As I have already said above, JQUA has a WA market cap meaningfully lower compared to IVV, around $243 billion, to be precise. Unfortunately, this did not contribute to a better valuation. For example, its earnings yield is only about 5% (backed by a forward EPS growth rate of 15.2%), as of my calculations, which is on par with IVV. Meanwhile, 63.6% of the holdings are priced at a premium to their sectors which is illustrated by a D+ Quant Valuation grade and lower; just around 12% are underappreciated (B- and better).
Final thoughts
Incepted on 8 November 2017, during the December 2017 - December 2022 period, JQUA delivered an almost 11% compound annual growth rate vs. IVV's 9.46%, principally thanks to especially strong 2022 when it beat the S&P 500 ETF by close to 5%. It also outperformed IWB, and strongly. At the same time, both QUAL and SPHQ were meaningfully behind during that period, with lower CAGRs and higher standard deviations. JQUA's maximum drawdown shown below is also telling.
Portfolio | JQUA | IVV | QUAL | IWB | SPHQ |
Initial Balance | $10,000 | $10,000 | $10,000 | $10,000 | $10,000 |
Final Balance | $16,990 | $15,834 | $15,102 | $15,559 | $15,800 |
CAGR | 10.99% | 9.46% | 8.45% | 9.09% | 9.42% |
Stdev | 17.46% | 18.49% | 19.09% | 18.78% | 17.79% |
Best Year | 28.67% | 31.25% | 33.89% | 31.06% | 33.29% |
Worst Year | -13.46% | -18.16% | -20.49% | -19.19% | -15.77% |
Max. Drawdown | -22.15% | -23.93% | -27.78% | -24.57% | -24.33% |
Sharpe Ratio | 0.61 | 0.51 | 0.45 | 0.49 | 0.52 |
Sortino Ratio | 0.94 | 0.76 | 0.67 | 0.72 | 0.79 |
Market Correlation | 0.97 | 1 | 0.98 | 1 | 0.97 |
Created using data from Portfolio Visualizer
However, in 2023, for now, the ETF is performing a bit softer compared to its counterparts and the market.
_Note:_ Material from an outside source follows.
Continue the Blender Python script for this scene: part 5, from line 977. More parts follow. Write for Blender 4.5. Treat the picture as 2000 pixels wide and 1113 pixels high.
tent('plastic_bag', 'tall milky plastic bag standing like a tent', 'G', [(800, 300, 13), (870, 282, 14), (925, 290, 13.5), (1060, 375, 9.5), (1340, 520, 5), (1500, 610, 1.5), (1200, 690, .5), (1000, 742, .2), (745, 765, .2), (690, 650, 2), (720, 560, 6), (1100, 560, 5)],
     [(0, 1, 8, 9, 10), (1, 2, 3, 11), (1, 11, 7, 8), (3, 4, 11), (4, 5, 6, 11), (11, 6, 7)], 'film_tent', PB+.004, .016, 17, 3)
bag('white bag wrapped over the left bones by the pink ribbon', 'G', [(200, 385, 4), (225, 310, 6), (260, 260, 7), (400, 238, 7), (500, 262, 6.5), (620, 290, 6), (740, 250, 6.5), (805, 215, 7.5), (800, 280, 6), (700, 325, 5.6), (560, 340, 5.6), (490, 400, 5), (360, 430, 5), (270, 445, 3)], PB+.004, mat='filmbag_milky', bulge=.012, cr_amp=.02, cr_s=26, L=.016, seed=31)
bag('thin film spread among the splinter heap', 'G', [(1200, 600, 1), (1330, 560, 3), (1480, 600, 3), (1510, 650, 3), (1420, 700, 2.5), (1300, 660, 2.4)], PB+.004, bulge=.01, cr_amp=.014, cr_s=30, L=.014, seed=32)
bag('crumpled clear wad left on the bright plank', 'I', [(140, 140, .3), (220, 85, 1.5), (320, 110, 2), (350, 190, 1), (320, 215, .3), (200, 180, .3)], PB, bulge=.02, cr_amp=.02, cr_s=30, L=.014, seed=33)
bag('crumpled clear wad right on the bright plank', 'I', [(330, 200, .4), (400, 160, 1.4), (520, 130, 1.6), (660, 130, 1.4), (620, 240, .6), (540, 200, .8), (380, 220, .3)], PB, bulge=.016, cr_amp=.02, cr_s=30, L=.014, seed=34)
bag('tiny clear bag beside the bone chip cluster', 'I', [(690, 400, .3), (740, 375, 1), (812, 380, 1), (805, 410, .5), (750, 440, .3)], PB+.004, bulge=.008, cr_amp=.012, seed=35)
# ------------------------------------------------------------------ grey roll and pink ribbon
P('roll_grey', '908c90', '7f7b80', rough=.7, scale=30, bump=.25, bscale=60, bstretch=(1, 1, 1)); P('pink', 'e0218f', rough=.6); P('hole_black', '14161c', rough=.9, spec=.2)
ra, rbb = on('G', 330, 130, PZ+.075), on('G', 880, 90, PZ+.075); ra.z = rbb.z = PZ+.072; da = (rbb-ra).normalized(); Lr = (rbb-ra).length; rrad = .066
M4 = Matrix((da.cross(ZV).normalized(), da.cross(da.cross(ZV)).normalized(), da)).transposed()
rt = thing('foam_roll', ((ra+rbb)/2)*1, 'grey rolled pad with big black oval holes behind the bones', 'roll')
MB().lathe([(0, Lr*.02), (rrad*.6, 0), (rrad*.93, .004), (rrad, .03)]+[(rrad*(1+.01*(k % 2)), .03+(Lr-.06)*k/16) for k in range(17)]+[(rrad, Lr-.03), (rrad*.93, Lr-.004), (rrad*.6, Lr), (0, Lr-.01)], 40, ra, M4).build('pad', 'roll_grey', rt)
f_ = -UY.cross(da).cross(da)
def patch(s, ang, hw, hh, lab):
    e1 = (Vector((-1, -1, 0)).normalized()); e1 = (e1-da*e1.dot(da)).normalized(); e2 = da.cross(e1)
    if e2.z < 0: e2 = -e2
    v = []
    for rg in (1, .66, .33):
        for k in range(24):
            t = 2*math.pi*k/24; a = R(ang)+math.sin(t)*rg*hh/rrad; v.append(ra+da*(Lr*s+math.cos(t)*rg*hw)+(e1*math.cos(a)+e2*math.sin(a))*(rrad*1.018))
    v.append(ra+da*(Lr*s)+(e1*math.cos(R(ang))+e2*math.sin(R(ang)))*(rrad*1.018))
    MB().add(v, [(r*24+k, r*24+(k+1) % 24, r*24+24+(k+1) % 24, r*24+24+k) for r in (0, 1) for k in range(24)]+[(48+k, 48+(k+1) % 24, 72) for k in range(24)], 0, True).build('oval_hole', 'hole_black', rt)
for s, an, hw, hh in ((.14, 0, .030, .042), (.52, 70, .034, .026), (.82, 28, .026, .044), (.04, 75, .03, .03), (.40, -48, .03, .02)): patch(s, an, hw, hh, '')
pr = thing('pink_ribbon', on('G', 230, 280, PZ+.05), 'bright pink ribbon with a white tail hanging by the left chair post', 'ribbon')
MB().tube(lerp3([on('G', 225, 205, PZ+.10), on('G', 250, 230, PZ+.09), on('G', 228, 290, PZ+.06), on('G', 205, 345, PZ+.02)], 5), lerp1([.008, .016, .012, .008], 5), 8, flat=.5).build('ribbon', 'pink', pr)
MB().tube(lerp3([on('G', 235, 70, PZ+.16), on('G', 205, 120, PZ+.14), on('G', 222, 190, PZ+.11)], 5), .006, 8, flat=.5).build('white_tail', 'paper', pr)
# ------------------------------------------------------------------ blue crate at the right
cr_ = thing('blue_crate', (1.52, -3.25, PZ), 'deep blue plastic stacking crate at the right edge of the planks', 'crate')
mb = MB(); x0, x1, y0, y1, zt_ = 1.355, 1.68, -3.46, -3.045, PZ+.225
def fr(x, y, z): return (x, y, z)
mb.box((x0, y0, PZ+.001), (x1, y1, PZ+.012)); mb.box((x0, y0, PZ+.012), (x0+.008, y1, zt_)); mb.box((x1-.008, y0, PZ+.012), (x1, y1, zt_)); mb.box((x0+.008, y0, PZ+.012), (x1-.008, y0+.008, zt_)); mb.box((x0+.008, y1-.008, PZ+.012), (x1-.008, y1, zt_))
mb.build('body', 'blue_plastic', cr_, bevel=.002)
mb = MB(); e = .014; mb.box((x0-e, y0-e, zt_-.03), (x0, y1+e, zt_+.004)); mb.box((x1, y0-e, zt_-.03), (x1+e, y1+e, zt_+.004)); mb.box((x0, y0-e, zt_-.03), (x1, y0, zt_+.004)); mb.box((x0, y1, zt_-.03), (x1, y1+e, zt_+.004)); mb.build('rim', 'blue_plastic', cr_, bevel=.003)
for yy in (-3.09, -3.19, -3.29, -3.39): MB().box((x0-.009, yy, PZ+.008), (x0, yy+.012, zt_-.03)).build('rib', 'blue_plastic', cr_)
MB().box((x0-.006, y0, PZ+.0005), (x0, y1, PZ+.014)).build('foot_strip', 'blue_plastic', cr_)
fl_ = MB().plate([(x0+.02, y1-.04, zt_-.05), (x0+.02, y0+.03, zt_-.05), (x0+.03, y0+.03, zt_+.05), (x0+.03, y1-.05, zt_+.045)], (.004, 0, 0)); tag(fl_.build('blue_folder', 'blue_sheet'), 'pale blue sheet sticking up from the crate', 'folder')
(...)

To sum up, JQUA is a low-cost fund with a solid track record, heavy in U.S. top-quality bellwethers, yet its earnings yield is only modest, even though the weighted-average market cap is almost 2x lower compared to IVV. JQUA is not an ETF for investors seeking quality and value at the same time, some compromises are clearly required. In this regard, I would opt for a Hold rating, with a remark that investors who are looking for a substitution for QUAL or SPHQ should take a closer look at this ETF.